Manipulacja zaufaniem i funkcjami Zoom
Podczas zaplanowanej wideorozmowy sprawcy inicjują sesję udostępniania ekranu i w pewnym momencie wysyłają prośbę o zdalne sterowanie urządzeniem. Kluczową częścią tego procederu jest manipulacja nazwą użytkownika w Zoom. Hakerzy zmieniają swoją nazwę wyświetlaną w aplikacji na „Zoom”, co sprawia, że pojawiające się na ekranie powiadomienie wygląda tak, jakby było oficjalnym komunikatem samej platformy. Ofiara widzi komunikat, że „Zoom prosi o zdalne sterowanie ekranem” i często, bez większego zastanowienia, wyraża zgodę. To jedno kliknięcie wystarcza, by cyberprzestępcy uzyskali pełny dostęp do systemu.
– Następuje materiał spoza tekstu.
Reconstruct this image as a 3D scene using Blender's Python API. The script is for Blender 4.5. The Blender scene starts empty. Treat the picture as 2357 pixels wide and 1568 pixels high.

Od tego momentu mogą swobodnie poruszać się po komputerze ofiary, kopiować poufne dane, instalować złośliwe oprogramowanie, a co najgroźniejsze – inicjować nieautoryzowane transakcje kryptowalutowe. W praktyce oznacza to, że inwestorzy mogą stracić środki zgromadzone w cyfrowych portfelach, zanim zdążą zorientować się, co właściwie zaszło. Ataki tego typu są szczególnie niebezpieczne ze względu na swoją subtelność. W przeciwieństwie do klasycznych metod, które opierają się na wykorzystywaniu luk w oprogramowaniu, tutaj cała operacja bazuje na manipulacji i błędach ludzkich. Ofiary, przekonane o autentyczności zaproszenia i komunikatów, same umożliwiają dostęp do swoich urządzeń. Co więcej, sposób działania „Elusive Comet” jest niemal kopią technik stosowanych wcześniej przez grupę Lazarus, odpowiedzialną za głośne włamanie na Bybit, w którym z kont kryptowalutowych zniknęło aż 1,5 miliarda dolarów.
Jak nie dać się złapać w pułapkę?
Eksperci z firmy Trail of Bits, którzy ujawnili szczegóły działania tego schematu, podkreślają, że kluczową rolę w sukcesie ataku odgrywa psychologia. Cyberprzestępcy nie muszą wyszukiwać dziur w kodzie ani łamać zabezpieczeń. Wystarczy, że zmanipulują użytkownika do wykonania jednego, pozornie niewinnego działania. Co ciekawe, to właśnie próba przeprowadzenia takiego ataku na samego szefa Trail of Bits pozwoliła firmie rozpoznać i opisać tę metodę działania. Zaproszenie przyszło przez bezpośrednią wiadomość na X (dawny Twitter), a podejrzane szczegóły rozmowy kwalifikacyjnej wzbudziły czujność adresata, dzięki czemu udało się przeanalizować techniki stosowane przez hakerów. Warto, nie tylko ograniczyć korzystania z tego typu narzędzi, ale także wdrożyć dodatkowe mechanizmy zabezpieczające, takie jak polityka prywatności, uniemożliwiające przyznanie dostępu do funkcji ułatwień dostępu czy stosowanie wyłącznie rozwiązań opartych na przeglądarce, które nie wymagają instalacji klienta Zoom. Nowa fala cyberataków pokazuje, że nie trzeba być programistą ani ekspertem od zabezpieczeń, by paść ofiarą. Wystarczy chwila nieuwagi i jeden klik – a skutki mogą być katastrofalne.